Examples of connections to prior knowledge include:

• Topic 4, Lesson 4-6 connects 3.OA.9 (Identify arithmetic patterns, and explain them using properties of operations) to the work of previous grades. In Grade 2, Topic 1, students used related facts to connect addition and subtraction; in Topic 2, students explored even and odd numbers, learning “that an even number of objects can be put into two equal-sized groups.” In this lesson, students “learn that all even numbers are multiples of 2. They learn that an even number can be divided by 2 with none left over, but an odd number can’t.”

• Topic 11, Lesson 11-1 connects 3.OA.8 (Solve two-step word problems using the four operations. Represent these problems using equations with a letter standing for the unknown quantity. Assess the reasonableness of answers using mental computation and estimation strategies including rounding) to the work of previous grades. In Grade 2, students “represented problems using bar diagrams and equations with a question mark for the unknown value.
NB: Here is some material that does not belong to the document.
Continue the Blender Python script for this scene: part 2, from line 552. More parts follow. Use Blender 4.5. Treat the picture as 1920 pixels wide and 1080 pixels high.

They also solved 2-step problems.” Lesson 11-1 introduces “ students to the use of letters to represent unknown quantities. In the rest of the topic, students continue to use letters to represent unknown quantities.” Students also “learn that the first step for solving a 2-step problem is to identify and solve the hidden question. They see that they need to use that approach as they solve the 2-step problems throughout the topic.”

• Topic 14, Lesson 14-1 connects 3.MD.1 (Tell and write time to the nearest minute and measure time intervals in minutes. Solve word problems involving addition and subtraction of time intervals in minutes) to the work of previous grades. In Grade 2, “students learned to tell time to the nearest 5 minutes and they learned about patterns with 5 as a factor.” In this lesson, students “apply their knowledge of counting by 5s (and 1s) to tell time to the nearest minute.”